Wyatt Usurped

It is hard now for any director to have as foursquare a vision of civilization as John Ford did. Many contemporary directors have tried to revive the Western but they tend to get whipsawed by conflicting cultural vectors.

Issue: Fall 1994

One of the odd features of travel through Russia is that people who dress like Chicago gangsters are perpetually telling you they are actually like Wyoming cowboys. In Smolensk, an oblast official who sported a Homburg, a black shirt and gold teeth once looked at me significantly and uttered the refrain that is constant in the former Soviet Union: "It's just like the Wild West here." He went on to describe the lawlessness of the place, and what he saw as his own rough efforts to tame his oblast, and make it the sort of place in which decent people could live.
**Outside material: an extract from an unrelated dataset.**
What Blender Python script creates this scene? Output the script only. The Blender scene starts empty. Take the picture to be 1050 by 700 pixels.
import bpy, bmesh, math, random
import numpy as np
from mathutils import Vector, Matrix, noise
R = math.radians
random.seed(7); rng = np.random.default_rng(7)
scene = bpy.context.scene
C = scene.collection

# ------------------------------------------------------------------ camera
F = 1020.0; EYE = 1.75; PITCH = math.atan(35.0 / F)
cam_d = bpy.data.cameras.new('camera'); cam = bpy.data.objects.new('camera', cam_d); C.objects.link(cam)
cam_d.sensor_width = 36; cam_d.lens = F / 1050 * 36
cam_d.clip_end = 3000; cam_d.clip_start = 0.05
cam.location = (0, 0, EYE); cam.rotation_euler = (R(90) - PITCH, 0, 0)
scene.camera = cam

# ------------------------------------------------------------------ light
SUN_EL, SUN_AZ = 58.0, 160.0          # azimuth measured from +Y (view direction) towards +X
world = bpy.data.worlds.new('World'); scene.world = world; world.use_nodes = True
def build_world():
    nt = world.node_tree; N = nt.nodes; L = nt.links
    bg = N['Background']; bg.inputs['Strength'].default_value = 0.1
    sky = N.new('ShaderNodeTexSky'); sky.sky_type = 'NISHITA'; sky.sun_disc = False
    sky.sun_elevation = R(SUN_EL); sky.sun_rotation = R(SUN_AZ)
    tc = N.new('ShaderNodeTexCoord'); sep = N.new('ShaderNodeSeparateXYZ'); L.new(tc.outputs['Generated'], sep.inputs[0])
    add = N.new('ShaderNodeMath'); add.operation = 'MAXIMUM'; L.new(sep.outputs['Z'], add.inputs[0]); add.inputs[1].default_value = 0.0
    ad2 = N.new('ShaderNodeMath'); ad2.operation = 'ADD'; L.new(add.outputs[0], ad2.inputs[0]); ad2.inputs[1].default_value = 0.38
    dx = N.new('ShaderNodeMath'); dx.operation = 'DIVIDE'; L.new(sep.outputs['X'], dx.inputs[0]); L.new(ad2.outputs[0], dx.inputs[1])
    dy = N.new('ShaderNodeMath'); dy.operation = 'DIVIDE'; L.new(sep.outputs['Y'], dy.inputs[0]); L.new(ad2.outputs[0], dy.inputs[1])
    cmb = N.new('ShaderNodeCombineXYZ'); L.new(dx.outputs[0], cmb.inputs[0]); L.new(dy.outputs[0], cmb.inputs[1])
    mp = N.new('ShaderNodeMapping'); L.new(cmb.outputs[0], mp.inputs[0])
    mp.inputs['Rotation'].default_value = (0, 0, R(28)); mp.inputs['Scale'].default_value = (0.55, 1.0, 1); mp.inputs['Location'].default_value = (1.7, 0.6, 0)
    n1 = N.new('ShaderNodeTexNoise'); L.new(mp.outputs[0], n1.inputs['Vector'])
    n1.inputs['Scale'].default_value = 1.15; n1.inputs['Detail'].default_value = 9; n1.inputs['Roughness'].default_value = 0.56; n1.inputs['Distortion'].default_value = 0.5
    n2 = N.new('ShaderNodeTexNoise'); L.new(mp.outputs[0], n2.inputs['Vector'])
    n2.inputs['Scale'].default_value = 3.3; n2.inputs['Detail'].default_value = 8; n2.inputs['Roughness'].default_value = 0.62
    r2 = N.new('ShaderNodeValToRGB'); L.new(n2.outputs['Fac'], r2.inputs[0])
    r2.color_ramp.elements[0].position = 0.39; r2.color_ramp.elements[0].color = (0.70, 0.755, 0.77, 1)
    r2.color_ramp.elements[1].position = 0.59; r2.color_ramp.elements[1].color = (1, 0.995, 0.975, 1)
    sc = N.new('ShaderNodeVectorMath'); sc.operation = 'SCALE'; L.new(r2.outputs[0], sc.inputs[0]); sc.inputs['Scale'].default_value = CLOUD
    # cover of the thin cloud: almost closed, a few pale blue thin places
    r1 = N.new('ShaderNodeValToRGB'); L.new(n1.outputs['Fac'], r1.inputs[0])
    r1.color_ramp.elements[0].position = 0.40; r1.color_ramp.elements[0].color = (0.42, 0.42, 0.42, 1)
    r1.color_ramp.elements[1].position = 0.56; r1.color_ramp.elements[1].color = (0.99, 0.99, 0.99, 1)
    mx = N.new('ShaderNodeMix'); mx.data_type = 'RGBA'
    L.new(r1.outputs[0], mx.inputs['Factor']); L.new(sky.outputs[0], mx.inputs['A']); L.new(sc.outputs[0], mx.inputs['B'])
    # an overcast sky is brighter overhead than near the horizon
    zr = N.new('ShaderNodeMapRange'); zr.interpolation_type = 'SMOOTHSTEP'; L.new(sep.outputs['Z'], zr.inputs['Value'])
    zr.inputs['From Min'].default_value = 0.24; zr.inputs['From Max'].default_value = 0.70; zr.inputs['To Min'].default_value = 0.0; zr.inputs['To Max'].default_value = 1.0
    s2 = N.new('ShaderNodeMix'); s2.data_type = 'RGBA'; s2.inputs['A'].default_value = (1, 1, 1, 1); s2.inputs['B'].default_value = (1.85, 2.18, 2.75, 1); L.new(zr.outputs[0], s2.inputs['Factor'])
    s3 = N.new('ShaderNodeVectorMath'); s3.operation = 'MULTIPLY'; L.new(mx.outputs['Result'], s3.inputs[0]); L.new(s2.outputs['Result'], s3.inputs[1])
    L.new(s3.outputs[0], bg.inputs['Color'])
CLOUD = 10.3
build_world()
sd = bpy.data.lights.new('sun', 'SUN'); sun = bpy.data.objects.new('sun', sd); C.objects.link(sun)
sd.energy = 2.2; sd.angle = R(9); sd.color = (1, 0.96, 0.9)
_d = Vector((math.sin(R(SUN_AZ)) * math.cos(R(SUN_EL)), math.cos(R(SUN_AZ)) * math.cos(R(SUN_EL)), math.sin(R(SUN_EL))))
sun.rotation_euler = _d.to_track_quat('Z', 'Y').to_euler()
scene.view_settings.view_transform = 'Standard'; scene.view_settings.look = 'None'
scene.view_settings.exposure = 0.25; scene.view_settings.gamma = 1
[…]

It's interesting that so many Russians should associate their condition with that of the American pioneers. It's a long way from the Slav hinterland to Arizona, from Tolstoy to Tombstone. But this is the era of bourgeois triumphalism, and it is the American myths, and the American Western myth in particular, that the aspiring bourgeoisie identifies with. While European myths celebrate aristocratic virtues (King Arthur, Roland), the lawman of Western myth is dedicated to the rule of law, civic order, and peaceful homesteads. He, like the official in Smolensk and like the conscientious officials in troubled places all around the globe, is trying to establish bourgeois tranquillity in the midst of a Hobbesian state of nature.